Apologia dei blocchi stradali

Mercoledì scorso abbiamo assistito, durante i lavori del Senato, all’ennesima pagliacciata parlamentare della componente più radicale dell’opposizione di sinistra. Al grido “vergogna, vergogna”, un nutrito gruppo di senatori del Partito democratico, di Alleanza Verdi e Sinistra e del Movimento 5 stelle si sono seduti per terra di fronte ai banchi del Governo, in segno di protesta nei riguardi del cosiddetto Decreto sicurezza. Ciò con particolare riferimento ad alcuni nuovi reati previsti del decreto, come in alcuni casi di rivolte nelle carceri, di atteggiamenti di resistenza passiva e quello ben poco popolare, soprattutto per chi viaggia in treno o in macchina, di blocco stradale o ferroviario.

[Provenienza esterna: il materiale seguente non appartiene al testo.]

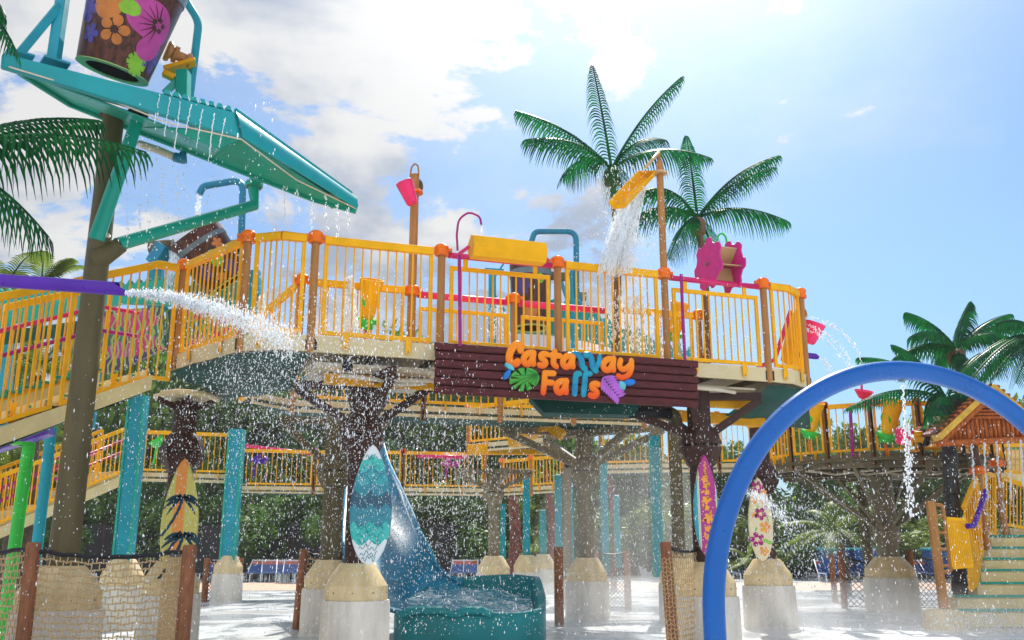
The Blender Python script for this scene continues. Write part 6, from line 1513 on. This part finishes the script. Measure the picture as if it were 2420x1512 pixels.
drops('water_drops',gauss(780,1120,260,170,11,13.2,850,1500),int(5200*DN),'fine drops drifting in front of the near pedestal and teal surfboard',2,szs=(.0025,.008))
drops('water_drops',pixbox(210,1000,930,1500,10,13),int(3600*DN),'scattered falling drops across the lower left and middle',3,szs=(.0025,.008))
drops('water_drops',pixbox(900,1700,960,1500,13,20),int(7500*DN),'curtain of drops falling behind the sign over the slide and pedestals',4,szs=(.003,.009))
drops('water_drops',gauss(1060,1150,70,150,15,18,980,1480),int(2600*DN),'thick shower of drops right of the teal surfboard',5,szs=(.004,.013))
drops('water_drops',gauss(1520,1130,110,130,14,20,960,1480),int(3200*DN),'drops showering in front of the broad teal column',6,szs=(.003,.009))
drops('water_drops',pixbox(1650,2400,1000,1500,12,19),int(3000*DN),'drops falling across the arch and round tower',7,szs=(.003,.009))
drops('water_drops',gauss(1900,1260,90,90,12,16,1100,1480),int(3200*DN),'burst of drops where the arch jet lands right of the cream surfboard',8,szs=(.003,.010))
drops('water_drops',gauss(1480,560,60,110,13.6,14.6,380,840),int(2000*DN),'spray around the waterfall of the tilted spout',9,szs=(.004,.012))
drops('water_drops',pixbox(300,650,230,640,10,12.5),int(520*DN),'sparse drops falling from the canopy against the sky',10,szs=(.005,.012))
drops('water_drops',gauss(2330,1470,70,22,17.5,19,1380,1520),int(1600*DN),'splash at the foot of the entry staircase',11,szs=(.004,.012))
drops('water_drops',gauss(1700,800,60,60,14.2,16,650,900),int(900*DN),'splash below the paddle wheel',12)
drops('water_drops',pixbox(0,420,1000,1500,8.5,10.5),int(350*DN),'larger near drops in front of the mast and rope net',13,szs=(.003,.009))
# jets
def jet(P,r0,r1,label,seed,n=12,name='water_jet',rough=.5,nd_=0,sp=.05,szs=(.004,.012),seg=40,tail=.55,leaf=0):
    rr=random.Random(seed); P=[Vector(p) for p in P]
    def C(u):
        # quadratic through 3 pts
        a,b,c=P; b2=b*2-(a+c)*.5; return a*(1-u)**2+b2*2*u*(1-u)+c*u*u
    t=thing(name,label,'water',P[0],None); t['kind']='stuff'
    m=MB(); vs=[]
    for i in range(seg+1):
        u=i/seg*tail; c=C(u); tv=(C(min(1,u+.01))-C(max(0,u-.01))).normalized(); x=tv.cross(Vector((0,0,1))); x=x.normalized() if x.length>.1 else Vector((1,0,0)); y=x.cross(tv)
        r_=r0+(r1-r0)*u
        if leaf: r_=.006+r0*math.sin(PI*min(1,u*1.0)**.8)
        for k in range(n):
            a=2*PI*k/n; q=r_*(1+rough*rr.uniform(-.7,.7)*min(1,u*6)); vs.append(c+x*math.cos(a)*q*(.5 if leaf else 1)+y*math.sin(a)*q*(leaf if leaf else 1)*.9)
    m.add(vs,[(i*n+k,i*n+(k+1)%n,(i+1)*n+(k+1)%n,(i+1)*n+k) for i in range(seg) for k in range(n)],True); m.build('core',M['clear' if leaf else 'sheet'],t)
    if nd_:
        def g(r2):
            u=r2.random()**.8; c=C(u); s_=r1*.5*u+sp*u+.01; return c+Vector((r2.gauss(0,s_),r2.gauss(0,s_),r2.gauss(0,s_*1.0))),.6+r2.random()
        d=drops('jet_drops',g,nd_,'',seed+50,szs=szs)
        for kx in ('label','category','kind'):
            if kx in d: del d[kx]
        d.parent=t; d.location=d.location-Vector(t.location)
    return t
jet([W(300,692,7.35),W(500,728,8.6),W(690,815,9.9)],.022,.06,'white foaming jet shot from the purple cannon toward the walkway corner',31,n=16,rough=.6,nd_=8500,sp=.045,szs=(.0018,.0070),seg=90,tail=.42)
def sheet_fall(top,bot,label,mt='sheet',n=14,k=20,name='waterfall',bulge=.12):
    """top and bot: (left,right) points"""
    m=MB(); vs=[]
    for i in range(k+1):
        u=i/k; l=top[0].lerp(bot[0],u**1.0)+Vector((0,0,bulge*4*u*(1-u))); r_=top[1].lerp(bot[1],u)+Vector((0,0,bulge*4*u*(1-u)))
        for j_ in range(n+1): 
            w_=j_/n; p=l.lerp(r_,w_); vs.append(p+Vector((0,.10*math.sin(w_*9+u*3)*(.3+u)+.05*math.sin(w_*23+u*7),0)))
    m.add(vs,[(i*(n+1)+j_,i*(n+1)+j_+1,(i+1)*(n+1)+j_+1,(i+1)*(n+1)+j_) for i in range(k) for j_ in range(n)],True)
    return tag(m.build(name,M[mt],loc=top[0],recalc=False),label,'water',None,'stuff')
sheet_fall((W(1462,478,14.1),W(1528,440,14.3)),(W(1410,650,13.7),W(1492,650,13.9)),'waterfall pouring from the tilted yellow spout')
sheet_fall((W(1470,476,14.2),W(1524,445,14.4)),(W(1418,640,13.9),W(1485,640,14.1)),'second inner sheet of the waterfall under the tilted spout')
sheet_fall((W(398,590,18.0),W(418,600,18.0)),(W(386,700,17.6),W(424,690,17.6)),'water sheet spilling from the dark bucket')
def stream(u0,v0,u1,v1,Y,r_,label,seed,sw=3,n=26):
    rr=random.Random(seed); m=MB(); pts=[]
    for i in range(n+1):
        q=i/n; pts.append(W(u0+(u1-u0)*q+rr.uniform(-sw,sw)*.5,v0+(v1-v0)*q,Y))
    m.tube(pts,[r_*(.5+rr.random()) for _ in pts],6); t=tag(m.build('water_stream',M['sheet' if r_>.015 else 'water'],loc=pts[0]),label,'water','thin streams of falling water'); t['kind']='stuff'; return t
for i,(u,v0) in enumerate(((378,222),(402,230),(426,240),(452,247),(478,258),(506,268),(532,278))):
    stream(u,v0,u-14,v0+70+(i%3)*22,10.6+.05*i,.006,'%s thin stream dribbling off the canopy front beam'%['first','second','third','fourth','fifth','sixth','seventh'][i],100+i)
def dotline(u0,v0,u1,v1,Y,n,label,seed,k=.9,sw=2.5):
    def g(rr):
        q=rr.random(); return W(u0+(u1-u0)*q+rr.gauss(0,sw),v0+(v1-v0)*q,Y),1
    return drops('falling_drops',g,n,label,seed,szs=(.006,.012))
for i,(u,v0,v1) in enumerate(((672,440,520),(702,448,530),(735,455,560),(768,462,545),(796,470,560),(820,478,540),(330,340,560),(352,350,600),(385,380,520),(420,400,560),(300,420,600))):
    dotline(u,v0,u+2,v1,12.0 if u>600 else 10.8,34,'broken line of drops below the canopy, %s'%(['under its right tip, first','under its right tip, second','under its right tip, third','under its right tip, fourth','under its right tip, fifth','under its very tip','left of the flanged strut','right of the flanged strut','under the drain valve','right of the drain valve','beside the mast'][i]),200+i)
stream(471,460,466,505,18.5,.05,'water falling from the blue overhead pipe into the dark bucket',140); stream(1137,532,1139,560,13.5,.016,'dribble from the hooked plum pipe into the yellow trough',141); stream(1259,572,1258,590,25.9,.06,'dribble from the teal square-bent pipe',142)
stream(967,420,965,438,14.95,.02,'dribble into the small pink bucket on the tall post',143)
stream(2134,905,2144,1115,8.0,.005,'jet falling from the top of the blue arch',144,sw=8,n=60); stream(2131,905,2140,1040,8.03,.004,'second strand of the jet falling from the top of the arch',145,sw=9,n=50)
dotline(2143,1000,2152,1220,8.0,200,'drops of the jet falling from the top of the arch',146,sw=7)
jet([W(1757,1162,8.3),W(1815,1188,8.8),W(1868,1242,9.3)],.03,.03,'clear flat jet spraying sideways from the arch leg in front of the cream surfboard',33,rough=.12,nd_=500,sp=.03,szs=(.002,.006),tail=.98,leaf=2.6)
for i,(x,y0,y1) in enumerate(((1120,390,560),(1190,385,600),(1262,380,560),(1330,378,640),(1400,370,560))):
    a=R5(x,y0); b=R5(x+20,y1+80); stream(a[0],a[1],b[0],b[1],19.2,.018,'%s stream falling from the bamboo roof edge'%['first','second','third','fourth','fifth'][i],150+i,sw=4,n=40)
    dotline(b[0],b[1]-40,b[0]+12,b[1]+170,19.1,120,'drops below the %s stream of the bamboo roof edge'%['first','second','third','fourth','fifth'][i],160+i,sw=6)
# arcs of drops from the right corner
def arcline(P,n,label,seed,sw=.02):
    a,b,c=[Vector(p) for p in P]; b2=b*2-(a+c)*.5
    def g(rr):
        u=rr.random(); return a*(1-u)**2+b2*2*u*(1-u)+c*u*u+Vector((rr.gauss(0,sw),0,rr.gauss(0,sw))),.9
    return drops('water_arc',g,n,label,seed,szs=(.006,.016))
arcline([W(1885,746,16),W(1985,782,16),W(2038,868,16)],150,'upper arc of drops flying right from the walkway corner',170)
arcline([W(1885,758,16),W(1965,800,16),W(2018,870,16)],150,'middle arc of drops flying right from the walkway corner',171)
arcline([W(1885,776,16),W(1945,800,16),W(2008,870,16)],110,'lower arc of drops flying right from the walkway corner',172)
arcline([W(1935,846,16.4),W(1955,862,16.4),W(1966,895,16.4)],90,'short arc of drops from the purple nozzle',173)
for i,u in enumerate((1068,1082,1095,1106)):
    arcline([W(u-10,1082,30),W(u+10,1120,29.5),W(u+20,1200,29)],60,'thin arc of water over the far railing right of the slide, %s'%['first','second','third','fourth'][i],180+i,sw=.03)
# splashes inside railings
def geyser(u,v0,v1,Y,label,seed,n=420,w_=9):
    def g(rr):
        q=rr.random()**1.3; return W(u+rr.gauss(0,w_*(.35+.9*q)),v0+(v1-v0)*q,Y+rr.gauss(0,.08)),1
    return drops('water_plume',g,n,label,seed,szs=(.005,.018))
geyser(828,655,800,13.6,'white water plume behind the long railing left of the orange spray cup',190,900); geyser(617,700,830,13.2,'white water plume behind the humped railing',191,700)
geyser(1172,705,800,19,'white plume behind the square-framed railing above the sign',192,500,16); geyser(1500,700,840,15.4,'foam where the waterfall lands on the walkway',193,1600,50)
# mist: low banks of very fine spray
def mist(c,d,dens,label):
    m=MB(); m.box(c,d); mt=bpy.data.materials.new('mist_vapour'); mt.use_nodes=True; tt=mt.node_tree; tt.nodes.remove(tt.nodes['Principled BSDF'])
    v=tt.nodes.new('ShaderNodeVolumePrincipled'); v.inputs['Color'].default_value=(1,1,1,1); v.inputs['Density'].default_value=dens; v.inputs['Anisotropy'].default_value=.35
    tt.links.new(v.outputs[0],tt.nodes['Material Output'].inputs['Volume']); o=m.build('haze',mt,loc=c); tag(o,label,'haze',None,'stuff'); return o
mist((0,32,5.4),(130,80,12.8),HAZE,'thin spray haze filling the air of the splash pad')

def mist_bank(c,rad,dens,label):
    m=MB(); n=20; vs=[];fs=[]
    for i in range(n+1):
        for k in range(2*n):
            a=PI*i/n; b=PI*k/n; vs.append(Vector(c)+Vector((math.sin(a)*math.cos(b)*rad[0],math.sin(a)*math.sin(b)*rad[1],max(-c[2]+.02,math.cos(a)*rad[2]))))
    for i in range(n):
        for k in range(2*n): fs.append((i*2*n+k,(i+1)*2*n+k,(i+1)*2*n+(k+1)%(2*n),i*2*n+(k+1)%(2*n)))
    m.add(vs,fs,True); mt=bpy.data.materials.new('mist_bank_vapour'); mt.use_nodes=True; tt=mt.node_tree; tt.nodes.remove(tt.nodes['Principled BSDF'])
    v=tt.nodes.new('ShaderNodeVolumePrincipled'); v.inputs['Color'].default_value=(1,1,1,1); v.inputs['Density'].default_value=dens; v.inputs['Anisotropy'].default_value=.3
    tt.links.new(v.outputs[0],tt.nodes['Material Output'].inputs['Volume']); return tag(m.build('mist',mt,loc=c),label,'mist',None,'stuff')
mist_bank((2.6,21.5,1.4),(2.2,2.2,2.6),.055,'bank of white mist around the middle olive column')
mist_bank((3.5,23.0,.0),(4.5,6.5,.9),.07,'low white mist drifting over the ground right of the slide basin')
mist_bank((9.0,21.0,.0),(5.5,6.5,.85),.07,'low white mist over the ground around the cream surfboard pedestal and the stairs')
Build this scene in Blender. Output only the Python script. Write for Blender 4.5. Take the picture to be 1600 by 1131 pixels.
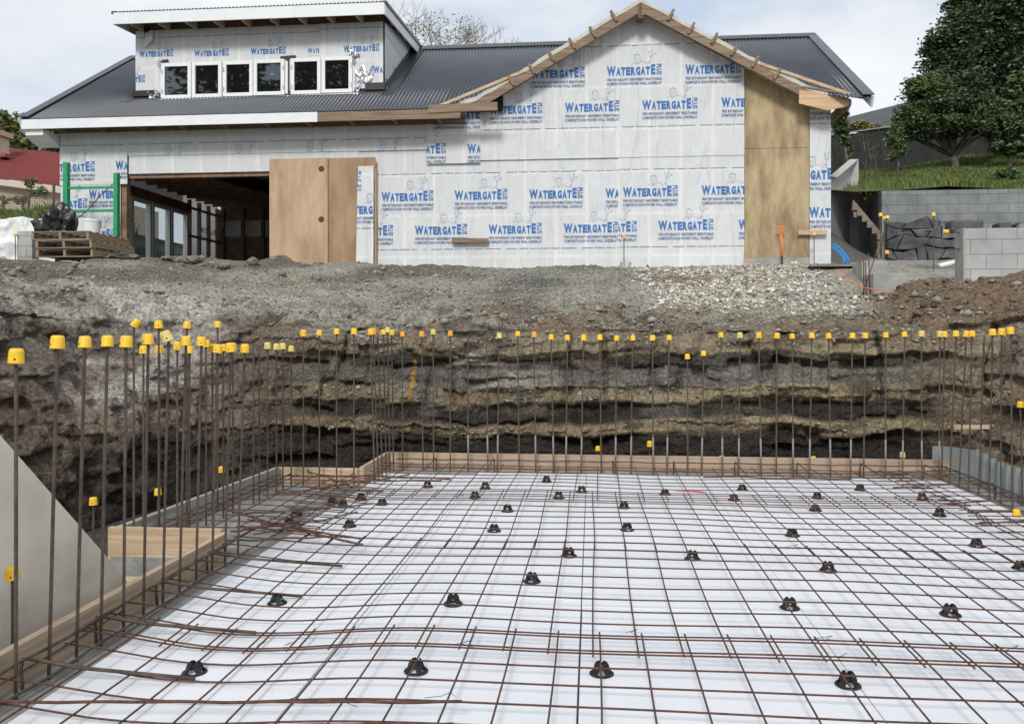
import bpy, bmesh, math, random
import numpy as np
from mathutils import Vector, Matrix
R = math.radians
rnd = random.Random(7)
scene = bpy.context.scene
COL = scene.collection
for o in list(bpy.data.objects): bpy.data.objects.remove(o)

# ------------------------------------------------------------------ camera, light, exposure
CZ = 1.54; YAW = math.atan(125/1300.0); F = 1300.0
cam = bpy.data.cameras.new('camera'); camo = bpy.data.objects.new('camera', cam); COL.objects.link(camo)
camo.location = (0, 0, CZ); camo.rotation_euler = (R(90), 0, YAW)
cam.sensor_width = 36; cam.lens = 36*F/1600; cam.shift_y = -45.5/1600
cam.clip_start = .05; cam.clip_end = 2000
scene.camera = camo
scene.view_settings.view_transform = 'Standard'; scene.view_settings.look = 'None'
scene.view_settings.exposure = 0.12; scene.view_settings.gamma = 1
SUN_EL, SUN_AZ = 38, 186        # degrees; azimuth of the sun seen from above, 0 = +Y, clockwise
world = bpy.data.worlds.new('World'); scene.world = world; world.use_nodes = True
wn = world.node_tree.nodes; wl = world.node_tree.links; wn.clear()
out = wn.new('ShaderNodeOutputWorld'); bg = wn.new('ShaderNodeBackground'); bg.inputs[1].default_value = .1
sky = wn.new('ShaderNodeTexSky'); sky.sky_type = 'NISHITA'; sky.sun_disc = False
sky.sun_elevation = R(SUN_EL); sky.sun_rotation = R(SUN_AZ); sky.air_density = 1; sky.dust_density = 1.5
tc = wn.new('ShaderNodeTexCoord'); mp = wn.new('ShaderNodeMapping'); mp.inputs['Scale'].default_value = (1.6, 1.6, 3.6)
mp.inputs['Location'].default_value = (.35, .2, .1)
nz = wn.new('ShaderNodeTexNoise'); nz.inputs['Scale'].default_value = 1.9; nz.inputs['Detail'].default_value = 7; nz.inputs['Roughness'].default_value = .52
cr = wn.new('ShaderNodeValToRGB'); e = cr.color_ramp.elements
e[0].position = .33; e[0].color = (5.3, 6.3, 7.8, 1)
e[1].position = .72; e[1].color = (9.7, 9.8, 9.9, 1)
m = cr.color_ramp.elements.new(.5); m.color = (7.9, 8.25, 8.7, 1)
mx = wn.new('ShaderNodeMix'); mx.data_type = 'RGBA'; mx.inputs[0].default_value = .93
wl.new(tc.outputs['Generated'], mp.inputs[0]); wl.new(mp.outputs[0], nz.inputs['Vector']); wl.new(nz.outputs[0], cr.inputs[0])
wl.new(sky.outputs[0], mx.inputs[6]); wl.new(cr.outputs[0], mx.inputs[7]); wl.new(mx.outputs[2], bg.inputs[0]); wl.new(bg.outputs[0], out.inputs[0])
sun = bpy.data.lights.new('sun', 'SUN'); sun.energy = 2.25; sun.angle = R(13); sun.color = (1, .97, .92)
suno = bpy.data.objects.new('sun', sun); COL.objects.link(suno)
az = R(SUN_AZ); el = R(SUN_EL)
sd = Vector((math.sin(az)*math.cos(el), math.cos(az)*math.cos(el), math.sin(el)))
suno.rotation_euler = sd.to_track_quat('Z', 'Y').to_euler(); suno.location = (0, -5, 30)

# ------------------------------------------------------------------ surveying: image ray -> point on a plane of the place
ca, sa = math.cos(YAW), math.sin(YAW)
def ray(u, v):
    r = (u-800)/F; return Vector((-sa+ca*r, ca+sa*r, (520-v)/F))
def onY(u, v, Y):
    d = ray(u, v); t = Y/d.y; return Vector((d.x*t, Y, CZ+d.z*t))
def onZ(u, v, z):
    d = ray(u, v); t = (z-CZ)/d.z; return Vector((d.x*t, d.y*t, z))
def onX(u, v, X):
    d = ray(u, v); t = X/d.x; return Vector((X, d.y*t, CZ+d.z*t))
def atT(u, v, t):
    d = ray(u, v); return Vector((d.x*t, d.y*t, CZ+d.z*t))

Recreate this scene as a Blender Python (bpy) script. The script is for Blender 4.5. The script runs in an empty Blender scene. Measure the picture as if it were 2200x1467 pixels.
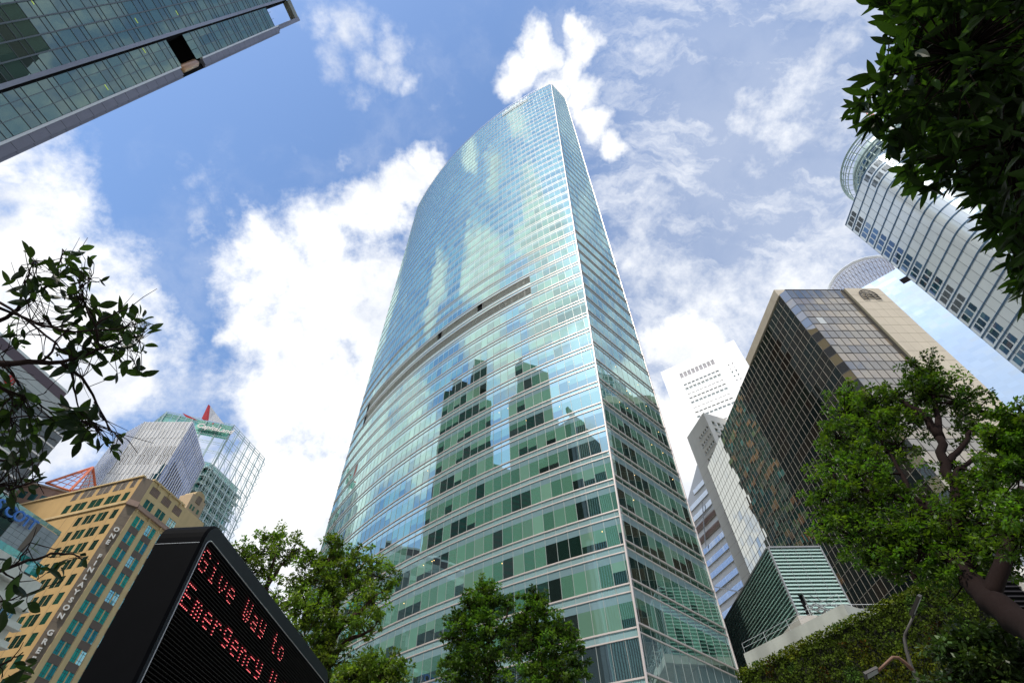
import bpy, math, random
from mathutils import Vector, noise
random.seed(7)
R=math.radians; PI=math.pi
sc=bpy.context.scene
col=bpy.data.collections.new('scene'); sc.collection.children.link(col)
# ---------------------------------------------------------------- camera
FPX=1092.; PITCH=R(51.3); CX,CY=1063.,733.; CAMZ=1.6
cam=bpy.data.cameras.new('camera'); co=bpy.data.objects.new('camera',cam); col.objects.link(co)
cam.sensor_width=36; cam.lens=36*FPX/2200; cam.shift_x=(1100-CX)/2200; cam.shift_y=(733-733.5)/2200
cam.clip_start=.05; cam.clip_end=5000
co.location=(0,0,CAMZ); co.rotation_euler=(R(90)+PITCH,0,0); sc.camera=co
_c,_s=math.cos(PITCH),math.sin(PITCH)
def ray(x,y):
    u,v=x-CX,y-CY
    return Vector((u,FPX*_c+v*_s,FPX*_s-v*_c))
def at(x,y,d):                       # point seen at (x,y), d metres away on plan
    r=ray(x,y); k=d/math.hypot(r.x,r.y); return Vector((r.x*k,r.y*k,r.z*k+CAMZ))
def at3(x,y,d):
    r=ray(x,y).normalized(); return r*d+Vector((0,0,CAMZ))
# ---------------------------------------------------------------- materials
M={}
def nt(name):
    m=bpy.data.materials.new(name); m.use_nodes=True; M[name]=m
    n=m.node_tree.nodes; l=m.node_tree.links; n.clear()
    return m,n,l,n.new('ShaderNodeOutputMaterial')
def mat(name,c,rough=.6,metal=0,spec=.5,var=.12,scale=2.,bump=0,emit=None,dirt=0):
    m,n,l,o=nt(name); p=n.new('ShaderNodeBsdfPrincipled'); l.new(p.outputs[0],o.inputs[0])
    p.inputs['Roughness'].default_value=rough; p.inputs['Metallic'].default_value=metal
    p.inputs['Specular IOR Level'].default_value=spec
    tc=n.new('ShaderNodeTexCoord')
    no=n.new('ShaderNodeTexNoise'); no.inputs['Scale'].default_value=scale; no.inputs['Detail'].default_value=6
    l.new(tc.outputs['Object'],no.inputs['Vector'])
    mr=n.new('ShaderNodeMapRange'); mr.inputs[3].default_value=1-var; mr.inputs[4].default_value=1+var
    l.new(no.outputs[0],mr.inputs[0])
    mx=n.new('ShaderNodeVectorMath'); mx.operation='SCALE'; mx.inputs[0].default_value=c[:3]
    l.new(mr.outputs[0],mx.inputs['Scale']); last=mx.outputs[0]
    if dirt:
        mp=n.new('ShaderNodeMapping'); mp.inputs['Scale'].default_value=(.5,.5,.05); l.new(tc.outputs['Object'],mp.inputs[0])
        n2=n.new('ShaderNodeTexNoise'); n2.inputs['Scale'].default_value=1.; n2.inputs['Detail'].default_value=5; l.new(mp.outputs[0],n2.inputs['Vector'])
        m2=n.new('ShaderNodeMapRange'); m2.inputs[1].default_value=.45; m2.inputs[2].default_value=.75; m2.inputs[3].default_value=1; m2.inputs[4].default_value=1-dirt
        l.new(n2.outputs[0],m2.inputs[0]); s2=n.new('ShaderNodeVectorMath'); s2.operation='SCALE'; l.new(last,s2.inputs[0]); l.new(m2.outputs[0],s2.inputs['Scale']); last=s2.outputs[0]
    l.new(last,p.inputs['Base Color'])
    if bump:
        b=n.new('ShaderNodeBump'); b.inputs['Strength'].default_value=bump; b.inputs['Distance'].default_value=.02
        n3=n.new('ShaderNodeTexNoise'); n3.inputs['Scale'].default_value=scale*12; l.new(tc.outputs['Object'],n3.inputs['Vector']); l.new(n3.outputs[0],b.inputs['Height']); l.new(b.outputs[0],p.inputs['Normal'])
    if emit: p.inputs['Emission Color'].default_value=(*emit[:3],1); p.inputs['Emission Strength'].default_value=emit[3]
    return m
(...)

Ora, prescindendo dall’andazzo urlato e barricadero che sta sempre più caratterizzando la stessa opposizione radicale in Parlamento, in cui sembra che la rissa sia diventato il suo metodo privilegiato di “discussione” nel luogo della massima rappresentanza democratica, sul tema dei citati blocchi stradali e ferroviari, al pari di altre iniziative di protesta che ledono i diritti altrui, non credo si possa parlare di una legittima e costituzionale facoltà di esprimere in modo pacifico e non violento un dissenso o una protesta. In realtà, per dirla con una pillola, spero di saggezza, si può tranquillamente sostenere che una medesima espressione di protesta o di dissenso sia pacifica e non violenta solo quando non viola  intenzionalmente il diritto di altri cittadini, impedendo loro di, ad esempio, recarsi in orario al lavoro o di eseguire una propria consegna nei tempi previsti. In questo caso la presunta, pacifica e non violenta protesta si manifesta in una vera e propria forma di sopraffazione nei riguardi dell’ignaro automobilista, trasportatore o viaggiatore che dir si voglia.

Tutto questo, poi, senza considerare gli eventuali rischi alla pubblica incolumità, compresa quella degli autori di simili manifestazione di protesta, che queste forme incivili di dissenso evidentemente comportano. Come diceva il grande e troppo spesso citato a capocchia Immanuel Kant, “la mia libertà finisce dove comincia quella degli altri”. Ebbene, sarebbe veramente il caso che questi sinistri sostenitori dei diritti a corrente alternata rifacessero un corposo ripasso di storia della filosofia; male non farebbe loro.